The National Oceanic and Atmospheric Administration (NOAA) will commence a series of listening sessions beginning today to discuss its five-year strategic plan, which targets an increase in aquaculture production by granting leases for aquaculture sites in federal waterways.
Currently aquaculture facilities are not permitted in federal waters (ie those further than three miles off the coast) putting a severe restriction on the country’s ability to produce its own seafood. Given the US seafood deficit - which stood at $15.1 billion dollars in 2017 - the pro-aquaculture lobby has long sought some form of framework which would allow for expansion offshore, while environmental NGOs such as Friends of the Earth (FoE) have taken the opposite stance.
Accoridng to FoE: “NOAA’s plan offers a utopian vision for factory fish farming, the reality is that these facilities would destroy our wild-capture fishing industries, devastate the ocean ecosystem and give mega-corporations greater control of our food production system.”
“NOAA's rush to site finfish aquaculture in federal waters with no mandate will come at the expense of the environment, our wild capture seafood markets and our fisheries and fishing communities,” said Noah Oppenheim, executive director of the Pacific Coast Federation of Fishermen's Associations.
“If the agency were truly interested in listening, they'd already know what we've been saying for years: their plans are incompatible with the fishing way of life. The finfish aquaculture industry cannot be entrusted with the biosecurity of our oceans.
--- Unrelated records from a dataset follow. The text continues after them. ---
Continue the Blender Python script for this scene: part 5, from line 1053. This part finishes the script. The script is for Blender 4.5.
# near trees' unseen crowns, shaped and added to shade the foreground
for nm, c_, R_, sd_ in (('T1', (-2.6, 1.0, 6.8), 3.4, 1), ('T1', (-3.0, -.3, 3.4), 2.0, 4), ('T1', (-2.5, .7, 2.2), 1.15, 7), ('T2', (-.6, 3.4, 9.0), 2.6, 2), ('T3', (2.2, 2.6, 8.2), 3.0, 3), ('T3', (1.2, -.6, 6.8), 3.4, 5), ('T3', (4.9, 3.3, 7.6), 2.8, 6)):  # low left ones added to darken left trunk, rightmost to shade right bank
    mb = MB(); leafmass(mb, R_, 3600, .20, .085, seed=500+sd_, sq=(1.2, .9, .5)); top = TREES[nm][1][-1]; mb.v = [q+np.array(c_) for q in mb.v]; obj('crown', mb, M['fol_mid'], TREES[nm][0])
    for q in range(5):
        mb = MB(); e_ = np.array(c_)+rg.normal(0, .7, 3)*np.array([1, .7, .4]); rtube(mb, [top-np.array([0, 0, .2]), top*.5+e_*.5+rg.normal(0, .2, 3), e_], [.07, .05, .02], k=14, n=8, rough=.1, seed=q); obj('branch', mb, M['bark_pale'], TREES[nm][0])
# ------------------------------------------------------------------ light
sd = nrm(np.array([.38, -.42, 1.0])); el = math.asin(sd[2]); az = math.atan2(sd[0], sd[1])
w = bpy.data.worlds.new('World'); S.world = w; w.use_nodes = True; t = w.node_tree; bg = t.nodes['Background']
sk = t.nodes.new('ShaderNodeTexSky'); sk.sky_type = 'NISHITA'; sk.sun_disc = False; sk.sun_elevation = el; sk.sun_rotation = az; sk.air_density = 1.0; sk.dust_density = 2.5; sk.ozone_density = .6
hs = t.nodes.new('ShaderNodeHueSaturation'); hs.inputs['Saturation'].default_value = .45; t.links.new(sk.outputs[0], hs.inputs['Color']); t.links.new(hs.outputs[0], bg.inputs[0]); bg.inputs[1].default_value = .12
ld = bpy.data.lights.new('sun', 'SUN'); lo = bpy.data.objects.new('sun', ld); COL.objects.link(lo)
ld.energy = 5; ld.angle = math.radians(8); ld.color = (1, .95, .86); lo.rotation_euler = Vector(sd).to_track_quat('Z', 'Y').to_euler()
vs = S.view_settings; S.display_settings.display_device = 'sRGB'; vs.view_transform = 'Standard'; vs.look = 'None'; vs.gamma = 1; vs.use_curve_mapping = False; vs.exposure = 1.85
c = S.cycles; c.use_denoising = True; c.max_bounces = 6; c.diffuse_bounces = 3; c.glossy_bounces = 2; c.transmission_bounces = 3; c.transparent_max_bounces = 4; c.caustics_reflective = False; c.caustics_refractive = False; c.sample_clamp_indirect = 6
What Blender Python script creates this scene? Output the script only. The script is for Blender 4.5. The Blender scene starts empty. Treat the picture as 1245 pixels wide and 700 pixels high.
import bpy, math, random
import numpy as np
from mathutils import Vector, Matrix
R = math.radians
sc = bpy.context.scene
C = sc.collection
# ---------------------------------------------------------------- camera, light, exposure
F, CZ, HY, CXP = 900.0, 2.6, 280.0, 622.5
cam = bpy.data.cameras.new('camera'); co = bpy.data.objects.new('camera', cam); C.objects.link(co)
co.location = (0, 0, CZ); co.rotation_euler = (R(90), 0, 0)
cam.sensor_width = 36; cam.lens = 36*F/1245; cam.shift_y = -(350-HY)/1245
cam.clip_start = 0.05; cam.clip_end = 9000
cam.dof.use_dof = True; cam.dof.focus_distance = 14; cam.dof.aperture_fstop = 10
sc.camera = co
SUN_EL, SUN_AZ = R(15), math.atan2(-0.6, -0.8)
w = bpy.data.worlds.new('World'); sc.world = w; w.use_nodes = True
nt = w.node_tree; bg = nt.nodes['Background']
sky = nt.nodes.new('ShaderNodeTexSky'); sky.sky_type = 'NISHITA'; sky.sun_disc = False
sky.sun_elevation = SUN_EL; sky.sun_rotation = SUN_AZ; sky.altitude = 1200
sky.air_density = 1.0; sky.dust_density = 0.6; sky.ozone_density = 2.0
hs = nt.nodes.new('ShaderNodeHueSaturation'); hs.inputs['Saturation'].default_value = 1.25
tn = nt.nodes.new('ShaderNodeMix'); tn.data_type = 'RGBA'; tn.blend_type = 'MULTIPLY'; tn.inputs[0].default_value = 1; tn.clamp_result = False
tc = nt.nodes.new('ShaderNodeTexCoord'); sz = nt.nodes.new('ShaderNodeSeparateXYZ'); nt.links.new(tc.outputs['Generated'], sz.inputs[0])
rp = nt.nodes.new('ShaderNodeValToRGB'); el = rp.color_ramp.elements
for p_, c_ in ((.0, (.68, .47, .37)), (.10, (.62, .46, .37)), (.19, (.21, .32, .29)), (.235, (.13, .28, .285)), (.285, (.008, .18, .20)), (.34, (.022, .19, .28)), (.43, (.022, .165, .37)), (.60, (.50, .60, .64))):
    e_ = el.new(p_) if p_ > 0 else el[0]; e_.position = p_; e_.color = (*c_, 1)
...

We look forward to reiterating these decades-old issues anew at NOAA's public listening sessions.”
FoE has collected more than 36,000 signatures on a petition to NOAA calling for an end to this “irrational, self-imposed mission”.
The listening sessions come shortly after Mississippi Senator Roger Wicker introduced the Advancing the Quality and Understanding of American Aquaculture Act. Should the bill become law, it would establish a permitting system for net pen farming in US waters.